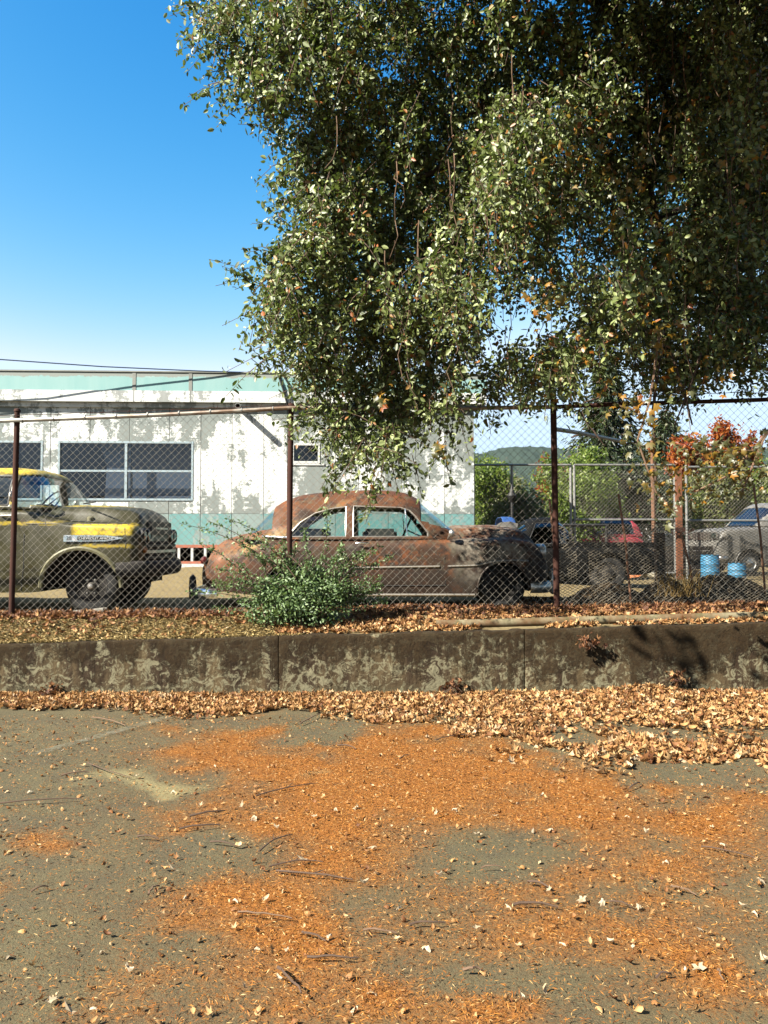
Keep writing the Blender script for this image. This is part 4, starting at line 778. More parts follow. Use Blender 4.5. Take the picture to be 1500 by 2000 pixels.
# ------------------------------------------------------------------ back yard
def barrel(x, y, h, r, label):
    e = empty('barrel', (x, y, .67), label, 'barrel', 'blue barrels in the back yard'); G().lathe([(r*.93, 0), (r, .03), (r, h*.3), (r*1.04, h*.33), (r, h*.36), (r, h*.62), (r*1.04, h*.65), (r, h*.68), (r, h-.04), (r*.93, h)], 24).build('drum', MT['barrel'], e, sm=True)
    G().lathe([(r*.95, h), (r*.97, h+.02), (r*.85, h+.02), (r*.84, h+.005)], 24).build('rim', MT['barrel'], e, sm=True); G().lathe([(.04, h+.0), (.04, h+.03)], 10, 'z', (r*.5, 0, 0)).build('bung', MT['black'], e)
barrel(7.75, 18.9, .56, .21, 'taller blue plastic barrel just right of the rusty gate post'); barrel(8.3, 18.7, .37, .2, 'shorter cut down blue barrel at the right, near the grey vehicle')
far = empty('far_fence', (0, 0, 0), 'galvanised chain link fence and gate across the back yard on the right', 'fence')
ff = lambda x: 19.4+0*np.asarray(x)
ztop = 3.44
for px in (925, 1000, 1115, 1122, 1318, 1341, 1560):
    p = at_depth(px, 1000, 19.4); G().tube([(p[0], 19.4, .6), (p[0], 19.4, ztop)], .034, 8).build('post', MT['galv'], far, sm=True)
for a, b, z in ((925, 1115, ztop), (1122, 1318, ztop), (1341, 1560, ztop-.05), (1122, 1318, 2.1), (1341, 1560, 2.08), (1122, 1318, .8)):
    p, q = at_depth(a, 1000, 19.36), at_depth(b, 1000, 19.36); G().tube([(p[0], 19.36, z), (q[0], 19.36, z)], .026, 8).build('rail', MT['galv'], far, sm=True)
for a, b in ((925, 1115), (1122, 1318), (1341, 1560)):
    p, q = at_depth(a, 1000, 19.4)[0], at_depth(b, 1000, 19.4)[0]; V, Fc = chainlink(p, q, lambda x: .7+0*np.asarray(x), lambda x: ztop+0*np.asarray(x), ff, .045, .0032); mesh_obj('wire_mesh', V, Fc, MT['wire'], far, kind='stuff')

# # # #

REQUIRED WORK =>
The listing above must be printed again exactly, minus its pictures.

WRITTEN ANSWER =>
Keep writing the Blender script for this image. This is part 4, starting at line 778. More parts follow. Use Blender 4.5. Take the picture to be 1500 by 2000 pixels.
# ------------------------------------------------------------------ back yard
def barrel(x, y, h, r, label):
    e = empty('barrel', (x, y, .67), label, 'barrel', 'blue barrels in the back yard'); G().lathe([(r*.93, 0), (r, .03), (r, h*.3), (r*1.04, h*.33), (r, h*.36), (r, h*.62), (r*1.04, h*.65), (r, h*.68), (r, h-.04), (r*.93, h)], 24).build('drum', MT['barrel'], e, sm=True)
    G().lathe([(r*.95, h), (r*.97, h+.02), (r*.85, h+.02), (r*.84, h+.005)], 24).build('rim', MT['barrel'], e, sm=True); G().lathe([(.04, h+.0), (.04, h+.03)], 10, 'z', (r*.5, 0, 0)).build('bung', MT['black'], e)
barrel(7.75, 18.9, .56, .21, 'taller blue plastic barrel just right of the rusty gate post'); barrel(8.3, 18.7, .37, .2, 'shorter cut down blue barrel at the right, near the grey vehicle')
far = empty('far_fence', (0, 0, 0), 'galvanised chain link fence and gate across the back yard on the right', 'fence')
ff = lambda x: 19.4+0*np.asarray(x)
ztop = 3.44
for px in (925, 1000, 1115, 1122, 1318, 1341, 1560):
    p = at_depth(px, 1000, 19.4); G().tube([(p[0], 19.4, .6), (p[0], 19.4, ztop)], .034, 8).build('post', MT['galv'], far, sm=True)
for a, b, z in ((925, 1115, ztop), (1122, 1318, ztop), (1341, 1560, ztop-.05), (1122, 1318, 2.1), (1341, 1560, 2.08), (1122, 1318, .8)):
    p, q = at_depth(a, 1000, 19.36), at_depth(b, 1000, 19.36); G().tube([(p[0], 19.36, z), (q[0], 19.36, z)], .026, 8).build('rail', MT['galv'], far, sm=True)
for a, b in ((925, 1115), (1122, 1318), (1341, 1560)):
    p, q = at_depth(a, 1000, 19.4)[0], at_depth(b, 1000, 19.4)[0]; V, Fc = chainlink(p, q, lambda x: .7+0*np.asarray(x), lambda x: ztop+0*np.asarray(x), ff, .045, .0032); mesh_obj('wire_mesh', V, Fc, MT['wire'], far, kind='stuff')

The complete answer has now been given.